*INSTRUCTION*. Give the material again in full, matching it exactly.

*RAW DATA*.
===============

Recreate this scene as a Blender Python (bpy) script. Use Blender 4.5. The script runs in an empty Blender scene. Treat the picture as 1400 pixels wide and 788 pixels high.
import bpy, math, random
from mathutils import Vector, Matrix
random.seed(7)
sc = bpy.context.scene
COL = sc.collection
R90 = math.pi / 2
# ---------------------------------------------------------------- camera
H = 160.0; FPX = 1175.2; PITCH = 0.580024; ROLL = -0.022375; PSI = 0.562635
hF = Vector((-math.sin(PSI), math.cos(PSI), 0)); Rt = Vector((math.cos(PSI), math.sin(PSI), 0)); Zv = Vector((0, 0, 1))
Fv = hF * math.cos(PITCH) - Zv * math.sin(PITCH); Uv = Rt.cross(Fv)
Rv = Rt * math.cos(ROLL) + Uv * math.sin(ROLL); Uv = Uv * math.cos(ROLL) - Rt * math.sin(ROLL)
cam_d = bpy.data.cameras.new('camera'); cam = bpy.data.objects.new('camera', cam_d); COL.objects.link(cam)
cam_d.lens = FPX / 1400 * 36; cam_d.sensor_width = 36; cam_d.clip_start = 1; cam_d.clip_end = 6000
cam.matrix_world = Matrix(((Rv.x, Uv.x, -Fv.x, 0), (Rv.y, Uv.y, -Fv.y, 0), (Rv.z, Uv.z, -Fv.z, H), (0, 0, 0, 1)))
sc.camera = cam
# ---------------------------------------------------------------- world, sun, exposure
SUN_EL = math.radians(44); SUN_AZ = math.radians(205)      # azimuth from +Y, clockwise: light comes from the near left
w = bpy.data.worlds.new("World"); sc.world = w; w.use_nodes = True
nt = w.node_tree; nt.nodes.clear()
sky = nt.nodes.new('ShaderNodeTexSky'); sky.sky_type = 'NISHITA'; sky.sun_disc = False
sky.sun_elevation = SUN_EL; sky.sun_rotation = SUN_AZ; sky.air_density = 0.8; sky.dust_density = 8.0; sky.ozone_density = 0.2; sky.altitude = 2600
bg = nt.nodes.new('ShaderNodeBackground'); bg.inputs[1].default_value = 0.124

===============

*RIGHT ANSWER*.
Recreate this scene as a Blender Python (bpy) script. Use Blender 4.5. The script runs in an empty Blender scene. Treat the picture as 1400 pixels wide and 788 pixels high.
import bpy, math, random
from mathutils import Vector, Matrix
random.seed(7)
sc = bpy.context.scene
COL = sc.collection
R90 = math.pi / 2
# ---------------------------------------------------------------- camera
H = 160.0; FPX = 1175.2; PITCH = 0.580024; ROLL = -0.022375; PSI = 0.562635
hF = Vector((-math.sin(PSI), math.cos(PSI), 0)); Rt = Vector((math.cos(PSI), math.sin(PSI), 0)); Zv = Vector((0, 0, 1))
Fv = hF * math.cos(PITCH) - Zv * math.sin(PITCH); Uv = Rt.cross(Fv)
Rv = Rt * math.cos(ROLL) + Uv * math.sin(ROLL); Uv = Uv * math.cos(ROLL) - Rt * math.sin(ROLL)
cam_d = bpy.data.cameras.new('camera'); cam = bpy.data.objects.new('camera', cam_d); COL.objects.link(cam)
cam_d.lens = FPX / 1400 * 36; cam_d.sensor_width = 36; cam_d.clip_start = 1; cam_d.clip_end = 6000
cam.matrix_world = Matrix(((Rv.x, Uv.x, -Fv.x, 0), (Rv.y, Uv.y, -Fv.y, 0), (Rv.z, Uv.z, -Fv.z, H), (0, 0, 0, 1)))
sc.camera = cam
# ---------------------------------------------------------------- world, sun, exposure
SUN_EL = math.radians(44); SUN_AZ = math.radians(205)      # azimuth from +Y, clockwise: light comes from the near left
w = bpy.data.worlds.new("World"); sc.world = w; w.use_nodes = True
nt = w.node_tree; nt.nodes.clear()
sky = nt.nodes.new('ShaderNodeTexSky'); sky.sky_type = 'NISHITA'; sky.sun_disc = False
sky.sun_elevation = SUN_EL; sky.sun_rotation = SUN_AZ; sky.air_density = 0.8; sky.dust_density = 8.0; sky.ozone_density = 0.2; sky.altitude = 2600
bg = nt.nodes.new('ShaderNodeBackground'); bg.inputs[1].default_value = 0.124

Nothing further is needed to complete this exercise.